## Dataset excerpt
+++

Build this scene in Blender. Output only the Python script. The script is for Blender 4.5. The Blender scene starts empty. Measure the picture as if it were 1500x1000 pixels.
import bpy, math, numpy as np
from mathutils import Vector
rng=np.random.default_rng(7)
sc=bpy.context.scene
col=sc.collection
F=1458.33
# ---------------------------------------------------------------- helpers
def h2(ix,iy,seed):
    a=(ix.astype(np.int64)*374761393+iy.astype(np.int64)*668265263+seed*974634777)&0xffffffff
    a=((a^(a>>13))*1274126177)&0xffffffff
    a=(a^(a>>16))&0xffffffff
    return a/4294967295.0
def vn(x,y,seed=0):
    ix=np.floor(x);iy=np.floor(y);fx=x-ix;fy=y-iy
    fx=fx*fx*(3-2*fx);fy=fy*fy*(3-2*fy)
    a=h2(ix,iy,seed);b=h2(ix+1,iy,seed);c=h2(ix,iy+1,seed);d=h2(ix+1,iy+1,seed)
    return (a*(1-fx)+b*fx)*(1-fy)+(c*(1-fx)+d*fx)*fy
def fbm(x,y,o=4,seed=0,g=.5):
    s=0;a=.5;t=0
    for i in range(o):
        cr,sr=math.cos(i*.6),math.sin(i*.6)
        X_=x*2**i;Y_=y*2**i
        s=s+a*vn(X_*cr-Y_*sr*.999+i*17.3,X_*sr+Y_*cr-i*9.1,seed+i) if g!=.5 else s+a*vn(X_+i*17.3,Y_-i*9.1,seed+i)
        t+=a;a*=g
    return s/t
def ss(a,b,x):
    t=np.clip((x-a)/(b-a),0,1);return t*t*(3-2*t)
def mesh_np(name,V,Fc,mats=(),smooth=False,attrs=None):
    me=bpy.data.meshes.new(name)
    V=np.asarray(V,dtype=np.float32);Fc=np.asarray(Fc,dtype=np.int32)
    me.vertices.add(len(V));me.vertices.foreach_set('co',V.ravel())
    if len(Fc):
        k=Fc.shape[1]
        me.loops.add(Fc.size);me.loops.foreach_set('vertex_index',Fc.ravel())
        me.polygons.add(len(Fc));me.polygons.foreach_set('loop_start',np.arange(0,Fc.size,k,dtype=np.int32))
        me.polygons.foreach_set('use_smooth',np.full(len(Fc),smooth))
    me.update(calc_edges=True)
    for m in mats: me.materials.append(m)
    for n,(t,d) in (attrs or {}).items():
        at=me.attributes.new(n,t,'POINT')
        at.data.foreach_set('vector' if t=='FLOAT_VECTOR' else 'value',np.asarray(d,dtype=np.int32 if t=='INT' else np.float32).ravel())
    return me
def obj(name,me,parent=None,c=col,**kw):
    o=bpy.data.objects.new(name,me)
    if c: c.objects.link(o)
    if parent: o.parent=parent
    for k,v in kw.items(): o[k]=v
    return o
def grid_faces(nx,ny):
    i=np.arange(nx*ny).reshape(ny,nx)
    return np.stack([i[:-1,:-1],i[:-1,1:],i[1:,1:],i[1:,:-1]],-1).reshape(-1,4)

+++

The whole listing above needs to be written out again exactly.

## Finished task
Build this scene in Blender. Output only the Python script. The script is for Blender 4.5. The Blender scene starts empty. Measure the picture as if it were 1500x1000 pixels.
import bpy, math, numpy as np
from mathutils import Vector
rng=np.random.default_rng(7)
sc=bpy.context.scene
col=sc.collection
F=1458.33
# ---------------------------------------------------------------- helpers
def h2(ix,iy,seed):
    a=(ix.astype(np.int64)*374761393+iy.astype(np.int64)*668265263+seed*974634777)&0xffffffff
    a=((a^(a>>13))*1274126177)&0xffffffff
    a=(a^(a>>16))&0xffffffff
    return a/4294967295.0
def vn(x,y,seed=0):
    ix=np.floor(x);iy=np.floor(y);fx=x-ix;fy=y-iy
    fx=fx*fx*(3-2*fx);fy=fy*fy*(3-2*fy)
    a=h2(ix,iy,seed);b=h2(ix+1,iy,seed);c=h2(ix,iy+1,seed);d=h2(ix+1,iy+1,seed)
    return (a*(1-fx)+b*fx)*(1-fy)+(c*(1-fx)+d*fx)*fy
def fbm(x,y,o=4,seed=0,g=.5):
    s=0;a=.5;t=0
    for i in range(o):
        cr,sr=math.cos(i*.6),math.sin(i*.6)
        X_=x*2**i;Y_=y*2**i
        s=s+a*vn(X_*cr-Y_*sr*.999+i*17.3,X_*sr+Y_*cr-i*9.1,seed+i) if g!=.5 else s+a*vn(X_+i*17.3,Y_-i*9.1,seed+i)
        t+=a;a*=g
    return s/t
def ss(a,b,x):
    t=np.clip((x-a)/(b-a),0,1);return t*t*(3-2*t)
def mesh_np(name,V,Fc,mats=(),smooth=False,attrs=None):
    me=bpy.data.meshes.new(name)
    V=np.asarray(V,dtype=np.float32);Fc=np.asarray(Fc,dtype=np.int32)
    me.vertices.add(len(V));me.vertices.foreach_set('co',V.ravel())
    if len(Fc):
        k=Fc.shape[1]
        me.loops.add(Fc.size);me.loops.foreach_set('vertex_index',Fc.ravel())
        me.polygons.add(len(Fc));me.polygons.foreach_set('loop_start',np.arange(0,Fc.size,k,dtype=np.int32))
        me.polygons.foreach_set('use_smooth',np.full(len(Fc),smooth))
    me.update(calc_edges=True)
    for m in mats: me.materials.append(m)
    for n,(t,d) in (attrs or {}).items():
        at=me.attributes.new(n,t,'POINT')
        at.data.foreach_set('vector' if t=='FLOAT_VECTOR' else 'value',np.asarray(d,dtype=np.int32 if t=='INT' else np.float32).ravel())
    return me
def obj(name,me,parent=None,c=col,**kw):
    o=bpy.data.objects.new(name,me)
    if c: c.objects.link(o)
    if parent: o.parent=parent
    for k,v in kw.items(): o[k]=v
    return o
def grid_faces(nx,ny):
    i=np.arange(nx*ny).reshape(ny,nx)
    return np.stack([i[:-1,:-1],i[:-1,1:],i[1:,1:],i[1:,:-1]],-1).reshape(-1,4)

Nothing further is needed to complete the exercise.